Hillary y Jeb no son amigos y en más de un tema están en las antípodas, pero se respetan entre sí. Con respecto a los problemas de la política exterior, tienen diferencias pero se han cuidado muy bien de atacarse. El caso de Irak es muy representativo. Hillary dice en sus conferencias que está en contra de esa invasión y da a entender que decisiones políticas de ese tipo practican los Bush, pero se cuida muy bien de no profundizar esas diferencias, tal vez porque tenga presente que los Bush saben que ella, como legisladora, votó en su momento el envío de tropas contra Saddam Hussein.

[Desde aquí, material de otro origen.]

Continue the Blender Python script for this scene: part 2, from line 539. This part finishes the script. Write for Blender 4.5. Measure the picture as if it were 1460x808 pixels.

En los Estados Unidos, los problemas internos son importantes, pero como corresponde a todo imperio que merezca ese nombre, las cuestiones internacionales suelen ser decisivas y muchas veces los candidatos son evaluados por las posiciones que sustentan en este campo. En el caso que nos ocupa, Bush intenta correrse más al centro de lo que señalan las posiciones tradicionales de los halcones republicanos, mientras que Hillary se esfuerza por diferenciarse del progresismo de Obama en temas tales como el acuerdo con Irán, las relaciones en Medio Oriente, el conflicto entre palestinos y judíos, la guerra en Siria, la posición ante la crisis de Ucrania con Rusia o los acuerdos con los hermanos Castro en Cuba.
Como diría Winston Churchill, aún no estamos en el fin del principio ni en el principio del fin. De todos modos, los principales protagonistas ya se preparan para la batalla que promete ser larga y dura. Se trata de dos candidatos aguerridos, que desean el poder y están dispuestos a pelearlo con uñas y dientes.
Los protagonistas se preparan para la batalla que será larga y dura. Son dos candidatos aguerridos, que desean el poder y están dispuestos a pelearlo con uñas y dientes.